I am trying to write a feature to avoid the hyphenation of certain digraphs in Basque language (e.g. tx, tz, dd, tt...). Hyphenation plug-ins don't work very well for Basque and disconnecting those digraphs is considered unacceptable in a formal text. I thought it could be solved through localized substitutions (locl) of these combinations by their respective ligatures. Apparently I was wrong. Ligatures seem to substitute the digraphs at a presentation level, but they are still coded as two letters (which make sense on the other hand) and they remain subject to hyphenation when the edge of the column is close enough.
I also considered using wordjoiner (U2060) or zerowidthjoiner (200D) to keep the two letters together but a) It would involve a third glyph and I don't know if such substitution is posible (I mean, substituting two glyphs by three), and b) if the former is possible, would it remain the same word, a different word or two distinct words?
Comments
@Kent Lew
"rlig" does not solve the problem. Not in inDesign at least, which is the software we are using to test the font, and the one that will be more likely to be used by potential users here. It behaves the same way other kind of ligatures do in this respect.
@Kent Lew @John Hudson
I agree, this issue should be addressed at a character processing and line-layout level. There are actually some attempts but, besides not being reliable enough the range of software they cover is pretty short (e.g inDesign versions from CS6 on are not covered). I was looking for a provisional solution to circumvent a very common problem among graphic designers laying out Basque texts.
As John anticipated, the trick of inserting the wordjoiner U+2060 did not work. It seems the solution will have to come from the developers of the plug-ins and a good management and implementation of hyphenation dictionaries.
Anyway, thank you very much for your comprehensive and informative replays
Sounds pretty damn smart to me
I will definitely try and let you know the result :-) Many thanks!
Character style:
Paragraph style:
(As InDesign interface does not shows the whole GREP code, I copied it in red.)

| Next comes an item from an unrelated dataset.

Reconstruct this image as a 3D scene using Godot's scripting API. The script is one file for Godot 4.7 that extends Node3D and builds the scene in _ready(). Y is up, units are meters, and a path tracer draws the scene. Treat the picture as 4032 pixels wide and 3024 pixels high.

The GREP code means: find a digraph (dd or ll or rr or ts or tt or tx or tz) preceeded by a vowel (?<=) and followed by a vowell (?=) and attribute the Nobreak style to it.
I build it supposng that digraphs in Basque are always preceeded and followed by vowels. If this is not true, the GREP code could be improved, but the idea is the same and so you don't need to edit the font.
Now, not being a native Basque speaker, I am uncertain how well it works in wider usage than I have done (everything gets run past editors and I don't always see the results of edits).
If you want a Zipped bundle, let me know and I can get it to you.
Mike
But then I tried something else. I made a stylistic set with much smaller letters. But the line breaks are calculated from the default glyphs and not from the shorter alternates. In my case, the stylistic alternates would have made the word fit the line easily bit it would still break. I know that this is very difficult to compute because the opentype feature changes the context that was is basis. But it is still disappointing.
The trick is to give both the default left letter glyph and the default hyphen extra wide right sidebearings.
I’m not sure how robust this method is in other applications, or what the optimum width of the super-wide glyphs should be.